Rwanda da capire in ginocchio

Il Vangelo letto ripensando al genocidio del 1994 e ai poveri

Rwanda

All’indomani del genocidio del 1994, la nostra Diocesi ha avviato in Rwanda il progetto “Amahoro” (pace, in kinyarwanda) su iniziativa di don Luigi Guglielmi, all’epoca direttore della Caritas diocesana. Sono state aperte delle Case di accoglienza, Case Amahoro, nella diocesi di Kibungo, dove si sono alternati negli anni i nostri volontari, come segno di speranza, di riconciliazione e condivisione con la popolazione.
Attualmente le Case sono 3, localizzate a Mukarange, Kabarondo e Bare, che sono tre parrocchie della Diocesi di Kibungo. Queste Case, fondate sul servizio ai più piccoli, sono delle vere e proprie famiglie allargate, dove alcune volontarie locali che hanno dedicato la vita a quest’opera accolgono e vivono con persone che sono nel bisogno, senza distinzione di etnia.

Padre Viateur Bizimana è stato nominato dal vescovo locale come guida spirituale delle Case Amahoro, in particolare per accompagnare il cammino formativo delle volontarie che svolgono servizio. Si propone a piccoli gruppi la possibilità di svolgere nel periodo estivo un servizio in queste realtà.

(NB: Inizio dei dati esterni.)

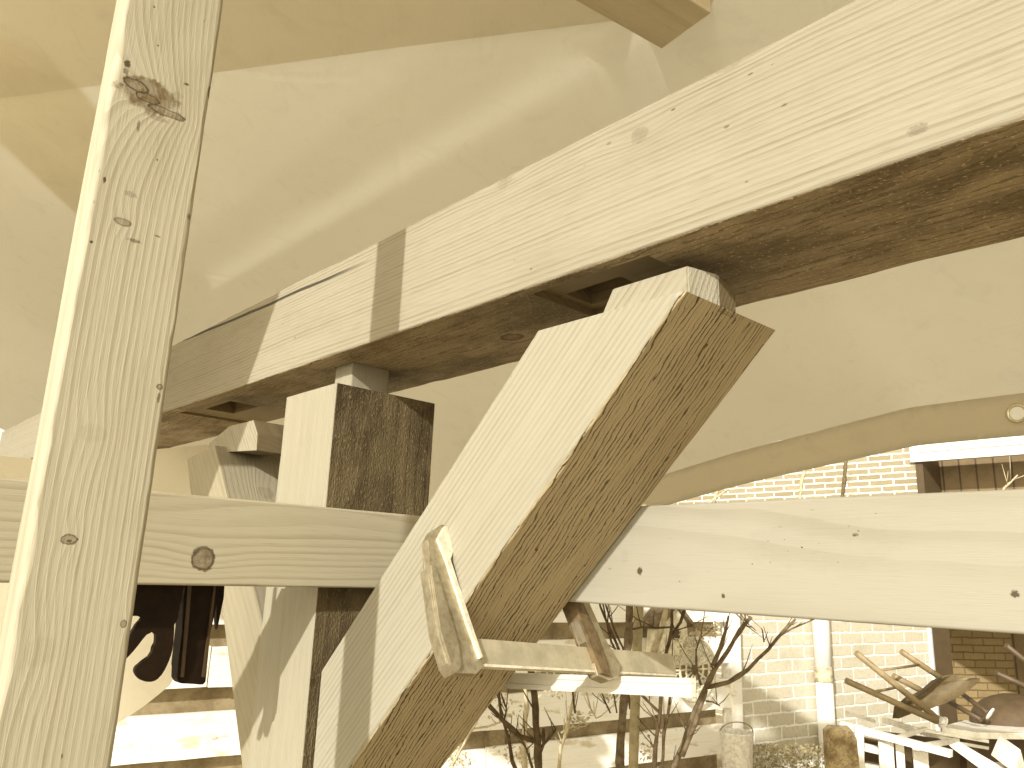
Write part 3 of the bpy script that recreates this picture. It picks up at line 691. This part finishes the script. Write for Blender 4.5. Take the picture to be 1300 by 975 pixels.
# far house
TF = 8.2
fz0 = onT(1157, 588, TF).z; fz1 = onT(1157, 560, TF).z; fs1 = onT(1157, 570, TF).dot(E1)
Mf = basis(fr(12., TF, 0), -E1, EZ, (-E1).cross(EZ))
sgn = 1 if (-E1).cross(EZ).dot(E2) > 0 else -1
house = empty('brick_house', fr(6, TF, 0), Mf); tag(house, 'brick house beyond the tarpaulin hem, with a white fascia over brown cladding', 'house')
def hpart(name, x0, x1, y0, y1, d0, d1, mat, par=house, bev=0.):
    bm = bmesh.new(); a, b_ = (d0, d1) if sgn > 0 else (-d1, -d0); addbox(bm, (x0, y0, a), (x1, y1, b_), bev)
    o = mobj(name, bm, mat, mw=Mf); o.parent = par; o.matrix_parent_inverse = par.matrix_world.inverted(); return o
xe = 12-fs1
hpart('wall', 0, xe+.03, 0, 6, 0, .3, m_brick_far)
hpart('wall', xe+.03, xe+6, fz1+.0, 6, .45, .7, m_brick_far)
fas = hpart('fascia', xe, xe+6, fz0, fz1, -.06, .0, m_white, house, .006)
for k in range(3): hpart('fascia_ridge', xe+.06, xe+6, fz0+.09+k*.045, fz0+.105+k*.045, -.075, -.058, m_white, fas, .004)
m_clad = plain('brown_cladding', (.21, .15, .075), .7, 0, 6, .25)
hpart('corner_post', xe+.032, xe+.10, 0, fz1, -.02, .45, m_dk)
cl = hpart('cladding', xe+.03, xe+6, 0, fz1, .45, .5, m_clad)
x = xe+.12
while x < xe+4:
    hpart('cladding_batten', x, x+.016, 0, fz1-.02, .447, .452, m_dk, cl); x += .155
# drainpipe
bm = bmesh.new()
pb = onW(1049, 930, WD-.07); pt = onW(1043, 790, WD-.07); u_ = (pb.dot(WX)+pt.dot(WX))/2
rp = .052
pipe = empty('drainpipe', wf(u_, WD-.07, 0)); tag(pipe, 'white round drainpipe running down the pale brick wall', 'drainpipe')
tube(bm, [wf(u_, WD-.07, .0), wf(u_, WD-.07, onW(1046, 862, WD-.07).z)], rp*.97, 24); mobj('pipe', bm, m_white, parent=pipe); bm = bmesh.new()
tube(bm, [wf(u_, WD-.07, onW(1046, 862, WD-.07).z+.004), wf(u_, WD-.07, 1.78)], rp, 24); mobj('pipe', bm, m_white, parent=pipe)
bm = bmesh.new(); zc = onW(1046, 858, WD-.07).z; m_collar = plain('stained_collar', (.62, .55, .37), .6, 0, 25, .7)
tube(bm, [wf(u_, WD-.07, zc-.035), wf(u_, WD-.07, zc-.03), wf(u_, WD-.07, zc+.05), wf(u_, WD-.07, zc+.055)], [rp*1.02, rp*1.1, rp*1.1, rp*1.02], 24); mobj('collar', bm, m_collar, parent=pipe)
for o in list(pipe.children): o.matrix_parent_inverse = pipe.matrix_world.inverted()

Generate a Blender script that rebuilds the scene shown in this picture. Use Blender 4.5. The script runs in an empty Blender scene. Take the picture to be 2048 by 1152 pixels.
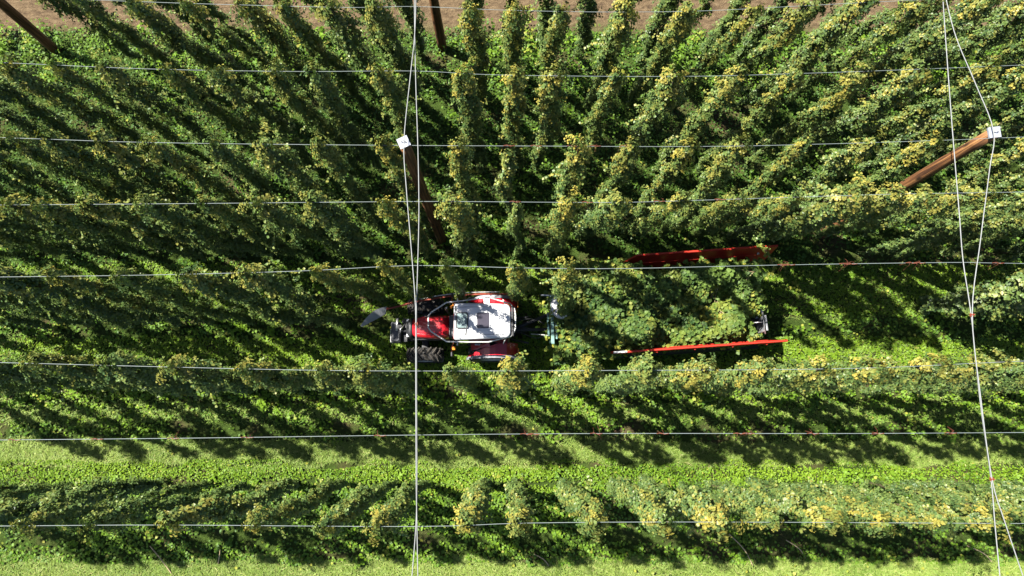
import bpy, math, random
import numpy as np
from mathutils import Vector, Matrix, Quaternion, Euler

random.seed(7)
S = bpy.context.scene
COL = S.collection
R = math.radians

# ------------------------------------------------------------------ camera, sky, sun, exposure
CAM_H = 20.0
TILT = R(10.95)
FPX = 1365.0
cam_d = bpy.data.cameras.new('camera')
cam_d.sensor_width = 36.0
cam_d.lens = 36.0 * FPX / 2048.0
cam_d.clip_end = 1000
cam = bpy.data.objects.new('camera', cam_d)
COL.objects.link(cam)
cam.location = (0, 0, CAM_H)
cam.rotation_euler = (TILT, 0, 0)
S.camera = cam

SUN_EL = R(56.5)
SUN_AZ = Vector((0.910, -0.415))          # the way shadows fall on the ground
w = bpy.data.worlds.new('World')
S.world = w
w.use_nodes = True
nt = w.node_tree
bgn = nt.nodes['Background']
sky = nt.nodes.new('ShaderNodeTexSky')
sky.sky_type = 'NISHITA'
sky.sun_disc = False
sky.sun_elevation = SUN_EL
sky.sun_rotation = math.atan2(-SUN_AZ.x, -SUN_AZ.y)
nt.links.new(sky.outputs[0], bgn.inputs[0])
bgn.inputs[1].default_value = 0.05
sd = bpy.data.lights.new('sun', 'SUN')
sd.energy = 5.0
sd.angle = R(0.5)
sd.color = (1.0, 0.95, 0.86)
sun = bpy.data.objects.new('sun', sd)
COL.objects.link(sun)
ldir = Vector((SUN_AZ.x * math.cos(SUN_EL), SUN_AZ.y * math.cos(SUN_EL), -math.sin(SUN_EL)))
sun.rotation_euler = ldir.to_track_quat('-Z', 'Y').to_euler()
S.view_settings.view_transform = 'Standard'
S.view_settings.look = 'None'
S.view_settings.exposure = 1.5
S.view_settings.gamma = 1.0
S.render.engine = 'CYCLES'
S.cycles.max_bounces = 6
S.cycles.diffuse_bounces = 0
S.cycles.transmission_bounces = 4


def at(u, v, z):
    """photo pixel (2048 wide) -> point of the place at height z"""
    s, c = math.sin(TILT), math.cos(TILT)
    a = math.atan((576 - v) / FPX) + TILT
    h = CAM_H - z
    y = math.tan(a) * h
    return Vector(((u - 1024) / FPX * (y * s + h * c), y, z))


# ------------------------------------------------------------------ tagging
def tag(o, label=None, cat=None, group=None, kind=None):
    if label: o['label'] = label
    if cat: o['category'] = cat
    if group: o['group'] = group
    if kind: o['kind'] = kind
    return o


def empty(name, loc=(0, 0, 0), rz=0.0):
    o = bpy.data.objects.new(name, None)
    o.empty_display_size = 0.2
    o.location = loc
    o.rotation_euler = (0, 0, rz)
    COL.objects.link(o)
    return o


# ------------------------------------------------------------------ materials
def new_mat(name):
    m = bpy.data.materials.new(name)
    m.use_nodes = True
    n = m.node_tree
    return m, n, n.nodes['Principled BSDF']


def link(n, a, b):
    n.links.new(a, b)


def plain(name, col, rough=0.5, metal=0.0, vary=0.12, scale=6.0, spec=0.5, dirt=None, coat=0.0):
    m, n, p = new_mat(name)
    tc = n.nodes.new('ShaderNodeTexCoord')
    no = n.nodes.new('ShaderNodeTexNoise')
    no.inputs['Scale'].default_value = scale
    no.inputs['Detail'].default_value = 6
    link(n, tc.outputs['Object'], no.inputs['Vector'])
    mx = n.nodes.new('ShaderNodeMix'); mx.data_type = 'RGBA'
    mx.inputs['A'].default_value = tuple(max(0, c * (1 - vary)) for c in col) + (1,)
    mx.inputs['B'].default_value = tuple(min(1, c * (1 + vary)) for c in col) + (1,)
    link(n, no.outputs['Fac'], mx.inputs['Factor'])
    out = mx.outputs['Result']
    if dirt:
        n2 = n.nodes.new('ShaderNodeTexNoise')
        n2.inputs['Scale'].default_value = scale * 0.6
        n2.inputs['Detail'].default_value = 9
        n2.inputs['Roughness'].default_value = 0.7
        link(n, tc.outputs['Object'], n2.inputs['Vector'])
        rp = n.nodes.new('ShaderNodeValToRGB')
        rp.color_ramp.elements[0].position = 0.5
        rp.color_ramp.elements[1].position = 0.68
        link(n, n2.outputs['Fac'], rp.inputs[0])
        m2 = n.nodes.new('ShaderNodeMix'); m2.data_type = 'RGBA'
        m2.inputs['B'].default_value = tuple(dirt) + (1,)
        mu = n.nodes.new('ShaderNodeMath'); mu.operation = 'MULTIPLY'; mu.inputs[1].default_value = 0.6
        link(n, rp.outputs[0], mu.inputs[0])
        link(n, mu.outputs[0], m2.inputs['Factor'])
        link(n, out, m2.inputs['A'])
        out = m2.outputs['Result']
    link(n, out, p.inputs['Base Color'])
    p.inputs['Roughness'].default_value = rough
    p.inputs['Metallic'].default_value = metal
    p.inputs['Specular IOR Level'].default_value = spec
    p.inputs['Coat Weight'].default_value = coat
    return m


def leaf_mat(name, dark, light, yellow, transl=0.3, rough=0.55, use_obj=True, spec=0.3):
    """tint.R picks between dark and light leaves, tint.G how far the leaf has yellowed"""
    m, n, p = new_mat(name)
    at_ = n.nodes.new('ShaderNodeAttribute'); at_.attribute_name = 'tint'
    sp = n.nodes.new('ShaderNodeSeparateColor')
    link(n, at_.outputs['Color'], sp.inputs[0])
    mx = n.nodes.new('ShaderNodeMix'); mx.data_type = 'RGBA'
    mx.inputs['A'].default_value = tuple(dark) + (1,)
    mx.inputs['B'].default_value = tuple(light) + (1,)
    link(n, sp.outputs[0], mx.inputs['Factor'])
    fac = sp.outputs[1]
    if use_obj:
        oi = n.nodes.new('ShaderNodeObjectInfo')
        so = n.nodes.new('ShaderNodeSeparateColor')
        link(n, oi.outputs['Color'], so.inputs[0])
        mu = n.nodes.new('ShaderNodeMath'); mu.operation = 'MULTIPLY'; mu.use_clamp = True
        link(n, sp.outputs[1], mu.inputs[0]); link(n, so.outputs[0], mu.inputs[1])
        fac = mu.outputs[0]
    m2 = n.nodes.new('ShaderNodeMix'); m2.data_type = 'RGBA'
    link(n, fac, m2.inputs['Factor'])
    link(n, mx.outputs['Result'], m2.inputs['A'])
    m2.inputs['B'].default_value = tuple(yellow) + (1,)
    col = m2.outputs['Result']
    link(n, col, p.inputs['Base Color'])
    p.inputs['Roughness'].default_value = rough
    p.inputs['Specular IOR Level'].default_value = spec
    tr = n.nodes.new('ShaderNodeBsdfTranslucent')
    hs = n.nodes.new('ShaderNodeMix'); hs.data_type = 'RGBA'; hs.blend_type = 'MULTIPLY'
    hs.inputs['Factor'].default_value = 1.0
    hs.inputs['B'].default_value = (1.25, 1.35, 0.5, 1)
    link(n, col, hs.inputs['A'])
    link(n, hs.outputs['Result'], tr.inputs['Color'])
    ms = n.nodes.new('ShaderNodeMixShader'); ms.inputs[0].default_value = transl
    link(n, p.outputs[0], ms.inputs[1]); link(n, tr.outputs[0], ms.inputs[2])
    link(n, ms.outputs[0], n.nodes['Material Output'].inputs[0])
    return m


M = {}
M['hop'] = leaf_mat('hop_leaf', (0.034, 0.080, 0.026), (0.150, 0.225, 0.054), (0.42, 0.33, 0.055), transl=0.16, rough=.45, spec=.45)
M['heap'] = leaf_mat('cut_leaf', (0.026, 0.072, 0.022), (0.175, 0.270, 0.050), (0.38, 0.37, 0.06), use_obj=False)
M['weed'] = leaf_mat('weed_leaf', (0.050, 0.120, 0.014), (0.170, 0.295, 0.018), (0.32, 0.32, 0.05), transl=0.24, use_obj=False)
M['clover'] = leaf_mat('clover_leaf', (0.085, 0.18, 0.010), (0.215, 0.335, 0.018), (0.34, 0.34, 0.06), transl=0.25, use_obj=False)
M['grass'] = leaf_mat('grass_blade', (0.13, 0.22, 0.030), (0.29, 0.385, 0.080), (0.44, 0.43, 0.16), transl=0.25, use_obj=False)
M['stem'] = plain('bine_stem', (0.10, 0.085, 0.04), 0.8)
M['stalk'] = plain('dry_stalk', (0.42, 0.33, 0.18), 0.8)
M['twine'] = plain('orange_twine', (0.17, 0.05, 0.025), 0.8)
M['wire'] = plain('galvanised_wire', (0.185, 0.22, 0.215), 0.55, 0.0, vary=0.25, scale=3)
M['cable'] = plain('galvanised_cable', (0.21, 0.22, 0.22), 0.55, 0.0, vary=0.2, scale=4)
M['cap'] = plain('zinc_sheet', (0.30, 0.32, 0.37), 0.55, 0.1, vary=0.12, scale=12)
M['red'] = plain('red_paint', (0.52, 0.012, 0.022), 0.28, 0.0, vary=0.12, scale=3, coat=0.6)
M['wallred'] = plain('orange_red_paint', (0.50, 0.030, 0.014), 0.45, 0.0, vary=0.18, scale=5, dirt=(0.22, 0.03, 0.015))
M['white'] = plain('white_paint', (0.80, 0.81, 0.82), 0.35, 0.0, vary=0.04, scale=3)
M['black'] = plain('black_plastic', (0.022, 0.023, 0.026), 0.5, vary=0.3)
M['rubber'] = plain('tyre_rubber', (0.030, 0.029, 0.028), 0.7, vary=0.35, scale=9, dirt=(0.16, 0.135, 0.10))
M['lug'] = plain('worn_tread', (0.058, 0.052, 0.044), 0.75, vary=0.5, scale=14)
M['iron'] = plain('dark_iron', (0.085, 0.088, 0.095), 0.45, 0.3, vary=0.35, scale=9)
M['grey'] = plain('grey_paint', (0.26, 0.27, 0.29), 0.5, 0.2, vary=0.2, scale=6)
M['pale'] = plain('pale_grey_paint', (0.60, 0.60, 0.60), 0.4, 0.1, vary=0.12)
M['rail'] = plain('silver_tube', (0.66, 0.66, 0.63), 0.35, 0.35, vary=0.1)
M['steel'] = plain('bare_steel', (0.42, 0.42, 0.43), 0.35, 0.7, vary=0.3, scale=10, dirt=(0.16, 0.12, 0.09))
M['teal'] = plain('teal_green_paint', (0.16, 0.29, 0.26), 0.45, 0.1, vary=0.25, scale=8)
M['rust'] = plain('rusty_red_steel', (0.26, 0.055, 0.03), 0.65, 0.1, vary=0.35, scale=8)
M['amber'] = plain('amber_lens', (0.75, 0.24, 0.02), 0.25, vary=0.05)
M['lamp'] = plain('lamp_lens', (0.75, 0.76, 0.78), 0.15, vary=0.05)
M['glass'] = plain('cab_glass', (0.030, 0.045, 0.038), 0.06, 0.0, vary=0.2, spec=0.8)
M['hatchglass'] = plain('tinted_hatch', (0.055, 0.050, 0.065), 0.12, vary=0.3, spec=0.7, scale=4)
M['tealglass'] = plain('greenish_glass', (0.20, 0.27, 0.27), 0.12, vary=0.15, spec=0.7)


def wood_mat():
    m, n, p = new_mat('pole_wood')
    tc = n.nodes.new('ShaderNodeTexCoord')
    mp = n.nodes.new('ShaderNodeMapping'); mp.inputs['Scale'].default_value = (22, 22, 0.8)
    link(n, tc.outputs['Object'], mp.inputs[0])
    no = n.nodes.new('ShaderNodeTexNoise'); no.inputs['Scale'].default_value = 1.0; no.inputs['Detail'].default_value = 8
    no.inputs['Roughness'].default_value = 0.65
    link(n, mp.outputs[0], no.inputs['Vector'])
    rp = n.nodes.new('ShaderNodeValToRGB')
    e = rp.color_ramp.elements
    e[0].position = 0.38; e[0].color = (0.050, 0.020, 0.009, 1)
    e[1].position = 0.64; e[1].color = (0.40, 0.200, 0.072, 1)
    e2 = rp.color_ramp.elements.new(0.52); e2.color = (0.20, 0.085, 0.029, 1)
    link(n, no.outputs['Fac'], rp.inputs[0])
    # knots and dark scars
    mp2 = n.nodes.new('ShaderNodeMapping'); mp2.inputs['Scale'].default_value = (5, 5, 1.7)
    link(n, tc.outputs['Object'], mp2.inputs[0])
    vo = n.nodes.new('ShaderNodeTexVoronoi'); vo.inputs['Scale'].default_value = 1.0
    link(n, mp2.outputs[0], vo.inputs['Vector'])
    r2 = n.nodes.new('ShaderNodeValToRGB')
    r2.color_ramp.elements[0].position = 0.10; r2.color_ramp.elements[0].color = (0.15, 0.15, 0.15, 1)
    r2.color_ramp.elements[1].position = 0.26; r2.color_ramp.elements[1].color = (1, 1, 1, 1)
    link(n, vo.outputs['Distance'], r2.inputs[0])
    mx = n.nodes.new('ShaderNodeMix'); mx.data_type = 'RGBA'; mx.blend_type = 'MULTIPLY'; mx.inputs['Factor'].default_value = 1
    link(n, rp.outputs[0], mx.inputs['A']); link(n, r2.outputs[0], mx.inputs['B'])
    link(n, mx.outputs['Result'], p.inputs['Base Color'])
    p.inputs['Roughness'].default_value = 0.75
    bp = n.nodes.new('ShaderNodeBump'); bp.inputs['Strength'].default_value = 0.5; bp.inputs['Distance'].default_value = 0.02
    link(n, no.outputs['Fac'], bp.inputs['Height']); link(n, bp.outputs[0], p.inputs['Normal'])
    return m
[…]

PRESENZE IN MISSIONE: non sono presenti missionari della nostra Diocesi, ma sono attivi i campi estivi. Referente per il Progetto Amahoro è padre Viateur Bizimana.

Sul Vangelo
(Gv 12,20-33)

Eccoci arrivati all’anticamera della Passione. In questo brano Gesù ci rivela con immagini chiare e con frasi toccanti il mistero della sua “ora” e del nostro discepolato. I Greci, stranieri di allora, chiedono ai discepoli di “vedere” Gesù, che manifesta a tutti il suo umano turbamento, la sua ferma adesione e alleanza intima al progetto del Padre.
Come questi Greci, gli stranieri che arrivano per la prima volta in Rwanda hanno il desiderio di “vedere” la bellezza di questo Paese e di capire cosa è stato davvero il genocidio. Un evento così tragico da rendere questo piccolo stato africano conosciuto in tutto il mondo e al contempo un pezzo di storia estremamente difficile da capire in tutte le sue dimensioni.
Atterrando in Rwanda, di fronte a tante teorie e “bei pensieri” che cercano di dare un senso a questo evento, si rimane spiazzati dal silenzio dei ruandesi su questo tema. Non si può raccontare. Qualcosa di indicibile. Qualcosa di inspiegabile, perfino a loro stessi. Un inciampo, una caduta. Qualcosa di superato o sempre presente? Chi può saperlo. Vero è che una persona su otto in quei mesi perse la vita. Vita strappata impunemente, velocemente, brutalmente. Tra questi tanti chicchi di grano caduti a terra, qualcuno ha accettato di poter morire perché altri non morissero.